I showed my new purchase to a foodie friend of mine over dinner. He salivated over it to the detriment of the meal we were eating. The conversation wasn't so hot either. To make a point, I left it with him. And then I left him. One copy down.

I showed my next copy to my sister in law and it hasn't been seen since. Two copies down.

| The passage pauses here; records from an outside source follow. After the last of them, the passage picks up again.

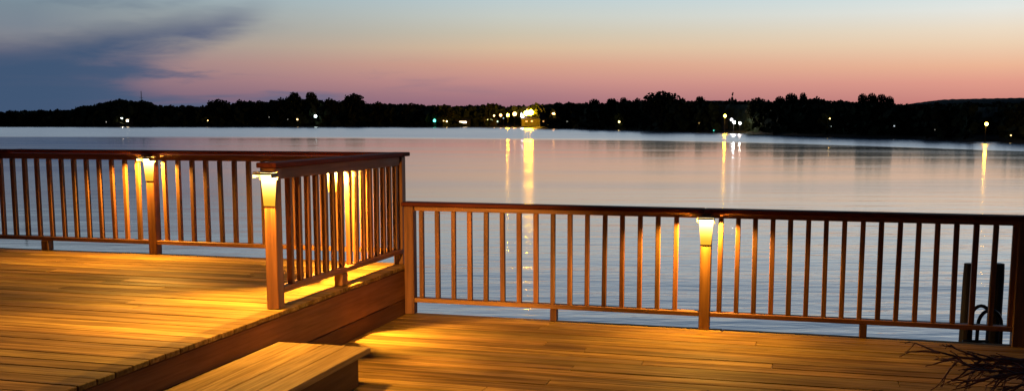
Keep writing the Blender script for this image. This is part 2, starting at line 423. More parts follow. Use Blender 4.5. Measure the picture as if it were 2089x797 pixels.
# the wooden step between the two levels
t = thing('deck_step', 'low wooden box step with four long planks against the side of the upper deck', 'step', 0, 0, 0)
n_, u0, u1 = 4, .008, .685
w_ = (u1-u0)/n_
for i in range(n_):
    b = MB(); e = rng.uniform(-.004, .004)
    b.box(u0+i*w_+.003, u0+(i+1)*w_-.003, -6.2, -2.375+e, .198, .236+rng.uniform(-.001, .001), .004); b.build('tread_plank', M['step'], t)
b = MB(); b.box(.612, .648, -6.15, -2.50, .004, .196); b.build('side_board', M['fascia'], t)
b = MB(); b.box(.012, .610, -2.54, -2.502, .004, .196); b.build('end_board', M['rail_x'], t)

# ------------------------------------------------------------------ railings
PW = .0445   # half width of a 4x4 post
def post(parent, u, v, z0, z1, name='post', hw=PW, hv=None):
    hv = hv or hw
    b = MB(); b.box(u-hw, u+hw, v-hv, v+hv, z0, z1, .005); return b.build(name, M['rail_z'], parent)
def baluster(parent, u, v, z0, z1):
    b = MB(); j = rng.uniform(-.003, .003); hw = .0195 + rng.uniform(-.001, .001)
    b.box(u-hw, u+hw, v-hw, v+hw, z0, z1, .003)
    tl = rng.uniform(-.005, .005); tv = rng.uniform(-.003, .003)
    for q in b.bm.verts:
        k_ = (q.co.z-z0)/(z1-z0); q.co.x += tl*(k_-.5); q.co.y += tv*(k_-.5)
    return b.build('baluster', M['rail_z'], parent)

# lower railing, along the water
t = thing('deck_railing', 'long lower baluster railing crossing the right half in front of the lake', 'railing', 0, 0)
b = MB(); b.box(-.012, 2.62, -.078, .066, .965, 1.0, .006); b.box(2.622, 5.3, -.078, .066, .964, .999, .006); b.build('cap_rail', M['cap_x'], t)
for a, c in ((.092, 2.592), (2.684, 4.97)):
    b = MB(); b.box(a, c, -.018, .022, .922, .963); b.build('top_rail', M['rail_x'], t)
    b = MB(); b.box(a, c, -.040, .044, .110, .148); b.build('bottom_rail', M['rail_x'], t)
lo_posts = [.045, 2.638, 5.02]
post(t, .045, 0, .002, .963); post(t, 2.638, 0, .002, .963)
post(t, 5.015, 0, -.30, .963, hw=.05)
for u in (1.36, 3.885): post(t, u, 0, .002, .108, 'foot_block', .028, .040)
for k in range(16): baluster(t, .153+.1493*k, 0, .149, .921)
for k in range(17): baluster(t, 2.755+.1372*k, 0, .149, .921)

# upper railing along the water
t = thing('deck_railing', 'upper baluster railing along the lake at the left, holding one glowing lamp', 'railing', 0, .08, UZ)
b = MB(); b.box(-12, -4.2, -.078, .066, .963, .998, .006); b.box(-4.198, -.131, -.078, .066, .965, 1.0, .006); b.build('cap_rail', M['cap_x'], t)
prev = -12
ps = [-10.1, -7.6, -5.1, -2.619, -.085]
for u in ps: post(t, u, 0, .002, .963 if u > -.2 or u < -4.3 else .963)
edges = [(-12, ps[0])] + list(zip(ps, ps[1:]))
for i, (a, c) in enumerate(edges):
    a2 = a + (PW+.001 if i else 0); c2 = c-PW-.001
    b = MB(); b.box(a2, c2, -.018, .022, .905, .961 if 1 else 0); b.build('top_rail', M['rail_x'], t)
    b = MB(); b.box(a2, c2, -.040, .044, .100, .138); b.build('bottom_rail', M['rail_x'], t)
    if i: post(t, (a+c)/2 if a != -5.1 else -3.86, 0, .002, .098, 'foot_block', .042, .042)
u = -4.364 + 10*.1440
for k in range(12): baluster(t, -4.364+.1443*k, 0, .139, .904)
for k in range(16): baluster(t, -2.482+.1493*k, 0, .139, .904)
x = -4.364-.1443
while x > -12: 
    if all(abs(x-p) > .075 for p in ps): baluster(t, x, 0, .139, .904)
    x -= .1443

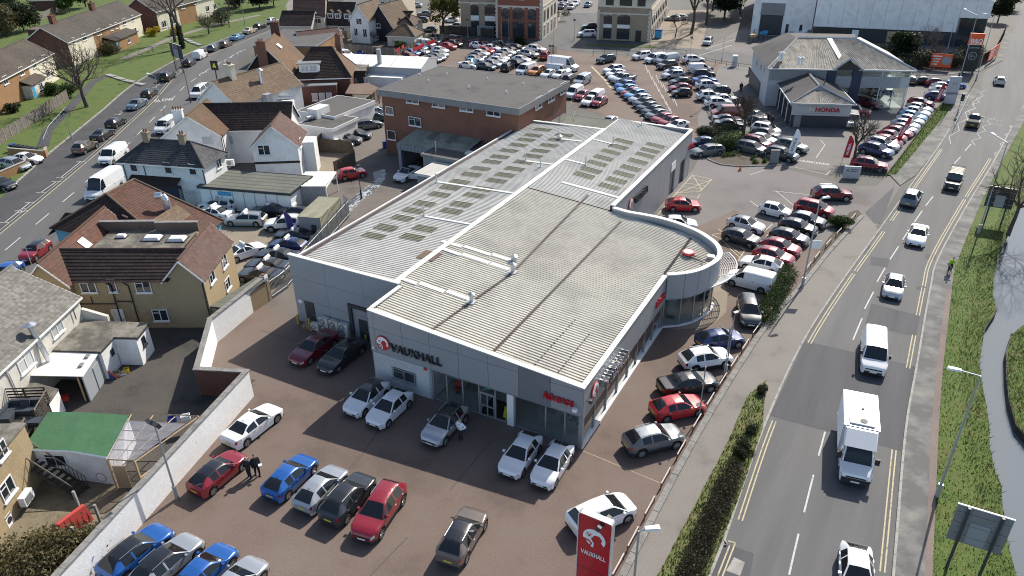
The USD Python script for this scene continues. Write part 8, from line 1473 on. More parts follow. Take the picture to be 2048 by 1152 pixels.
lot(z4,84,'in the right hand row',[('suv','white',660,198,'furthest from the camera'),('small_van','white',750,300,'second from the far end'),('suv','black',790,392,'third from the far end'),('saloon','blue',810,468,'fourth from the far end'),('suv','white',860,545,'fifth from the far end'),('suv','dark grey',975,622,'sixth, facing the other way',260),('suv','white',880,692,'seventh from the far end'),('saloon','white',1085,722,'just right of the seventh',100),('suv','white',1000,785,'eighth from the far end'),('panel_van','rust red',1120,895,'with rusty orange roof',272),('saloon','black',1120,1000,'behind the bare tree',96),('saloon','black',1150,1065,'nearest the grass patch',98)],'cars in the right hand row')
lot(z5,132,'by the planted bed',[('mpv','white',1020,562,'at the back'),('hatchback','dark grey',1040,622,'second from the back'),('hatchback','white',985,700,'third from the back'),('mpv','dark red',880,752,'fourth from the back'),('mpv','grey',808,830,'at the front of its line'),('suv','grey',1392,805,'right of the white flag'),('suv','dark grey',1250,925,'behind the grey totem'),('estate','grey',180,862,'on the other side of the big bushes',255),('hatchback','navy',90,745,'half hidden by the dealership corner',265),('mini','dark grey',930,450,'with its door open beside two men',150),('saloon','black',880,358,'in the shade behind the dark one',150)],'cars round the planted bed')
lot(z6,136,'in the for sale row along the grass',[('hatchback','dark red',890,352,'at the far end',125),('hatchback','silver',872,412,'second from the far end'),('hatchback','white',842,455,'third from the far end'),('hatchback','pale blue',802,500,'fourth from the far end'),('hatchback','silver',770,545,'fifth from the far end'),('hatchback','silver',722,592,'sixth from the far end'),('hatchback','grey',700,640,'seventh from the far end'),('hatchback','red',640,672,'eighth from the far end'),('hatchback','red',572,718,'ninth from the far end'),('hatchback','red',522,770,'tenth from the far end'),('suv','silver',462,815,'eleventh from the far end'),('suv','navy',400,880,'second from the near end'),('suv','red',322,1038,'nearest the camera',118)],'cars in the for sale row along the grass')
lot(z6,150,'beside the low showroom',[('suv','dark red',310,362,'in the shade under the glass'),('pickup','red',150,445,'poking out behind the lettered wing',120),('off_roader','white',135,562,'behind the bare tree',200),('hatchback','dark grey',780,100,'under the showroom corner',20),('saloon','black',920,112,'second along the lane',100),('hatchback','dark red',1065,132,'third along the lane',100),('saloon','blue',1225,152,'fourth along the lane',100),('hatchback','silver',1140,180,'first behind the white totem',110),('hatchback','white',1120,218,'second behind the white totem',110),('hatchback','navy',1070,280,'third behind the white totem',110)],'cars round the low showroom')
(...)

My third and final copy hasn't left my handbag. What a joy to have something like this to dip into. Niki Segnit has come up with perhaps the most innovative approach to food writing since Harold McGee's On Food and Cooking. But where as Harold's opus demands scholarly concentration, The Flavour Thesaurus, is full of humour and life. This is what she has to say on the combination of celery and shellfish:

"Waking from a coma in season 6 of The Sopranos, the first thing Tony asks for is a lobster roll from the Pearl Oyster Bar in the West Village. If you've ever wondered why mobsters are fat, you might like to note that these include melted butter AND mayonnaise. Mix lobster meat, a little finely chopped celery, a squeeze of lemon and seasoning, and leave in the fridge while you open out hot dog buns like books and brown the insides in a pan of melted butter. Stuff the lobster mix into the bun. Eat lying back on a sun lounger, thinking of New England."

So although the basic premise is the matching of pairs of flavours, there is just so, so much more.